Als Jessie im Polizeirevier ihre Aussage macht, vermuten die Kommissare Murray und Jacobson eine Rachetat ihrerseits. So langsam beginnen die Ermittlungsgedanken beim Leser zu rollen, die unweigerlich Fragen nach sich ziehen: wenn Jessie nicht die Täterin ist, wer war es dann? Wer hatte ein Motiv und wer die Gelegenheit? Warum würde jemand Jessie die Tat anhängen wollen?
Charaktere und ihre Reaktionen
Die Figuren sind wenig originell ausgearbeitet. Jessies Vater ist nur auf seinen guten Ruf bedacht, ihre Mutter macht ihr permanent Vorwürfe, während Schwester Fran vergöttert wird, die allerdings ihr Leben nicht auf die Reihe bekommt und sich natürlich dauernd die falschen, sprich: brutalen Typen als Freunde aussucht.
Mit Bert gibt es eine Hop-on-hop-off-Beziehung, und mit Helen kann man am besten einen Wein trinken. Über Jacobson, der die Ermittlungen leitet, erfährt man kaum Persönliches außer die Eckdaten seiner beruflichen Laufbahn. Das bleibt alles zu blass und schematisch.
Auch Jessie reagiert mitunter fragwürdig, wenn sie wenige Tage nach der Vergewaltigung schon wieder Sex hat. Auch wenn sie sich an die Tat nicht erinnern kann, so hat sie doch körperliche Blessuren davongetragen, die schmerzhaft sind. Gerade als Frau kann man das eher nicht nachvollziehen.
Und wenn man nicht nach Hause will, dann fährt man den ganzen Tag im Auto umher. Hier greift die deutsche Autorin (Rebeca M. Williams ist ein Pseudonym von Eva Völler) ganz tief in die amerikanische Phrasenkiste.
Schade ist auch, dass New Orleans als Handlungsort kaum in Erscheinung tritt. Hier hätte man mehr Lokalkolorit herausarbeiten können, anstatt so vage zu bleiben, dass der Ort beliebig wird.

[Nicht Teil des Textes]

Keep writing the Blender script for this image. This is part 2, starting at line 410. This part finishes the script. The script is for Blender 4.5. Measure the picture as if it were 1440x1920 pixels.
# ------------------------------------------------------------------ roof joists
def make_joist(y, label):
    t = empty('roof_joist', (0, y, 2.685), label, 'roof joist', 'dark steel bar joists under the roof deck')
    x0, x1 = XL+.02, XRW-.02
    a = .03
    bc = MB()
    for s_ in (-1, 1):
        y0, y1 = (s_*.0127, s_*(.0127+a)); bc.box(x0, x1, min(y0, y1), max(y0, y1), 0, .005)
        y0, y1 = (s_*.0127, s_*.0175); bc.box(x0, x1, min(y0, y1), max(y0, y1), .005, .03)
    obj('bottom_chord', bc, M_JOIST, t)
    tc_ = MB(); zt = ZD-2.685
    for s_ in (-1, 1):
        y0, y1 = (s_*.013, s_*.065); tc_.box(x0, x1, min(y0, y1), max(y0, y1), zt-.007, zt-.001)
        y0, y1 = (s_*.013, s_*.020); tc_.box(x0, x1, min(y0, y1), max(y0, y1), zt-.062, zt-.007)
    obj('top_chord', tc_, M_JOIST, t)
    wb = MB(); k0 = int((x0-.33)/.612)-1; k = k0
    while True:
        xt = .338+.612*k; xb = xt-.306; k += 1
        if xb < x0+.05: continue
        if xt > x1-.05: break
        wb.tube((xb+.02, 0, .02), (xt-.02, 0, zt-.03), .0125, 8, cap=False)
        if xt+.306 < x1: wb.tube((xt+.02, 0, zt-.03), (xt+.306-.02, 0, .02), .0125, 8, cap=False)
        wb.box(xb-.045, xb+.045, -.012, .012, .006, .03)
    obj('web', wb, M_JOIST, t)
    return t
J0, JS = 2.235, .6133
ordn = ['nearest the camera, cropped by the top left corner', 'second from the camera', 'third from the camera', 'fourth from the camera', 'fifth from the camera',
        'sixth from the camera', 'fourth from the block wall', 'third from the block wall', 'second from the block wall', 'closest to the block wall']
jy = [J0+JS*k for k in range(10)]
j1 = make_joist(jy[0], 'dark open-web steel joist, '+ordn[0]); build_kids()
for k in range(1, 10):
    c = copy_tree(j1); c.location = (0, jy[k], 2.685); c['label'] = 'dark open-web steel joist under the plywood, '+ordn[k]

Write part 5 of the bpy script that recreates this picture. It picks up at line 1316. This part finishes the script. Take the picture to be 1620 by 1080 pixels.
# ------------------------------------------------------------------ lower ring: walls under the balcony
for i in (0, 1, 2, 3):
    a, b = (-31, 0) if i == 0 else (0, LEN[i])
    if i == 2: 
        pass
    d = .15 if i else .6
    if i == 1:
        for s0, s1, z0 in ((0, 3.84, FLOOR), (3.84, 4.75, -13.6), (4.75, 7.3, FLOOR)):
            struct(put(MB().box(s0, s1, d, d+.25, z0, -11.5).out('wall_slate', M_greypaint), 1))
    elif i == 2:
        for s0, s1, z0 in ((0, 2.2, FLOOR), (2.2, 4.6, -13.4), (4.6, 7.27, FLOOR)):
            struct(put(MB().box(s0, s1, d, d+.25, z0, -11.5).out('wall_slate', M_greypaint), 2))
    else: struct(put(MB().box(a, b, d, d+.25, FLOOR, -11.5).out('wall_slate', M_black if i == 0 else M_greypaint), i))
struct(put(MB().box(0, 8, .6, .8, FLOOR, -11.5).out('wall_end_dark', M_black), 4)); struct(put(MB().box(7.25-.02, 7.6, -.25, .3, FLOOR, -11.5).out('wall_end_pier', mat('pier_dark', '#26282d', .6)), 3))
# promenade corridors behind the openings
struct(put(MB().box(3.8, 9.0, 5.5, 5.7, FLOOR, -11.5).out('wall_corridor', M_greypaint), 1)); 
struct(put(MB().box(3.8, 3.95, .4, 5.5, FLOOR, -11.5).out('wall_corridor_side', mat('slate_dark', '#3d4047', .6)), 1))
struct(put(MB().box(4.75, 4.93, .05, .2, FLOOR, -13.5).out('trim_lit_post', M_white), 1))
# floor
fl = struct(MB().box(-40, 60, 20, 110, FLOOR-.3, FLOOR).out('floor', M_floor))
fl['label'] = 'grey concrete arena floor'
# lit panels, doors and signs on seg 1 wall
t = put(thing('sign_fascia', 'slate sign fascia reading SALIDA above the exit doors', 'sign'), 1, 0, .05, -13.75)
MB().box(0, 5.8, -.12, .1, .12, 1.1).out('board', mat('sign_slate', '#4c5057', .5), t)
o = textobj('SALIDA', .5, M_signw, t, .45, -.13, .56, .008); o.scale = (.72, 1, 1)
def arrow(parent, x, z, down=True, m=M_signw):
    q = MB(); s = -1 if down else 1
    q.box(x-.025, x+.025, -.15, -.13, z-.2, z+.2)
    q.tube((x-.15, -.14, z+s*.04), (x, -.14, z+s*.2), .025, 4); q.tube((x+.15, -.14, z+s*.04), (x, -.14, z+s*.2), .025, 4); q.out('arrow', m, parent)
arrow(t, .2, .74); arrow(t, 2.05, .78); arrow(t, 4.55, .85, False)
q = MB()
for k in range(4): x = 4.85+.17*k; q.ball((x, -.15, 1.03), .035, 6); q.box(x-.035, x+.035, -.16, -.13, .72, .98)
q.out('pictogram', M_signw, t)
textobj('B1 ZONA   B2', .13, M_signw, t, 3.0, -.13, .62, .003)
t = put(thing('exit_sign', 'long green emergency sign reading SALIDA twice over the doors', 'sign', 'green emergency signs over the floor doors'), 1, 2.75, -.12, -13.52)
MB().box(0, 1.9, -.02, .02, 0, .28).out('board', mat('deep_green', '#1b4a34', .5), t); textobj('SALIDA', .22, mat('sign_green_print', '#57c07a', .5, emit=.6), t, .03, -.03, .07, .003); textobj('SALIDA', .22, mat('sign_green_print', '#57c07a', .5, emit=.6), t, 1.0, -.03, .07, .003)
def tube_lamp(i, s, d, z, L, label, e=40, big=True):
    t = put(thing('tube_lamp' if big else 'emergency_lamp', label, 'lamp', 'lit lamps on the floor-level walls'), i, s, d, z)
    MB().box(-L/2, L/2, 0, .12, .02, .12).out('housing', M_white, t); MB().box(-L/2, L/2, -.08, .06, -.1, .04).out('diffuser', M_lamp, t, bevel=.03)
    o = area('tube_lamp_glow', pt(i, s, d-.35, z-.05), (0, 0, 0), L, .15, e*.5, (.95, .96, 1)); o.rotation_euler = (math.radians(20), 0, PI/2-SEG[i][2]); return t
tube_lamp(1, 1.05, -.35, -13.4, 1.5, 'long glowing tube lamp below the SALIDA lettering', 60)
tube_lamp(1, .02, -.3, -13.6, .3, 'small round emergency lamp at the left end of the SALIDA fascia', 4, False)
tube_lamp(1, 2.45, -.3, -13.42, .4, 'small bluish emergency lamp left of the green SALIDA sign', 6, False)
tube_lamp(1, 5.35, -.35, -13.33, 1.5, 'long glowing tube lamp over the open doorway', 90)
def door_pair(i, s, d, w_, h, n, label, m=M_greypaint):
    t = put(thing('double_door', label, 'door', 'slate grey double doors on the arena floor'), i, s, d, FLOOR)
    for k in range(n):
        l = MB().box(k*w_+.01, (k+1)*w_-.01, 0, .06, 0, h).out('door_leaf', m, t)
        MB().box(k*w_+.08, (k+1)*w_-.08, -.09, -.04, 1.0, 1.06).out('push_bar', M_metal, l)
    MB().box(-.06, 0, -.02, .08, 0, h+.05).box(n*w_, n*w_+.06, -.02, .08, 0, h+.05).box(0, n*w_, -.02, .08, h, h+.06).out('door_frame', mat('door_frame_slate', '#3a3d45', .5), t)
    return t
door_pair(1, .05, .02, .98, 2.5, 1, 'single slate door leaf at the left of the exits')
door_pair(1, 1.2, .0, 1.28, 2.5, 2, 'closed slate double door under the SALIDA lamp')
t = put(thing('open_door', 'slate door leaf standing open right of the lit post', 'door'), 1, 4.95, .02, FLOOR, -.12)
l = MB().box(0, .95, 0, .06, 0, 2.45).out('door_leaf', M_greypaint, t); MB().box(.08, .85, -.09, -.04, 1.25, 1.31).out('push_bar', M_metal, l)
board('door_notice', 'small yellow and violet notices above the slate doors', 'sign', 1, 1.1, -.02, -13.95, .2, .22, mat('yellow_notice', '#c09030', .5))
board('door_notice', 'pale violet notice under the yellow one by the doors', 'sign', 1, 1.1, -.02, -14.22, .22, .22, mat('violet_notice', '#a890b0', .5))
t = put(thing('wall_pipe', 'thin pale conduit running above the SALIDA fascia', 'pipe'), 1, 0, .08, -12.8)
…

Der Modernität wird allerdings gut Rechnung getragen, indem Schaulustige Filme mit ihren Smartphonekameras aufnehmen oder sich die Nachrichten unter einem Hashtag über Twitter verbreiten.
Sackgassen und kurze Umwege
Obwohl das Thema brutal und schaurig ist, verzichtet die Autorin auf detaillierte Beschreibungen, was zum Teil damit zusammenhängt, dass dem Leser Jessies Sichtweise vermittelt wird, die sich nicht erinnern kann. Die Auswirkungen der damaligen Tat allerdings sind in voller Breite sichtbar und veranschaulichen, wie nicht nur der Einzelne, sondern auch die Menschen im Umfeld, Familie und Freunde, betroffen sind.
Manche Spuren, die ausgelegt werden, erweisen sich als Sackgassen und das teilweise relativ schnell. Das ist ein wenig schade, weil hier die Möglichkeit bestanden hätte, den Fall auszubauen und falsche Fährten zu legen. Dennoch ist das Ende überraschend und logisch aufgebaut.
Fakten und Gefühle
Wieso der Titel "Ihr totes Herz" gewählt wurde, bleibt das Geheimnis der Autorin oder des Verlags. Einer unglücklichen Übersetzung ist er nicht geschuldet, unpassend ist er trotzdem.
Insgesamt bleibt zu sagen, dass der Thriller es schafft, das Zusammenspiel zwischen der Ermittlung, die häppchenweise präsentiert wird, und dem Gefühlschaos von Jessie eine gute Balance zu finden, die den Leser zum Weiterlesen motiviert. Das sollte man auch, obwohl es zwischendurch die ein oder andere Länge gibt, bis zum Ende auf jeden Fall durchziehen.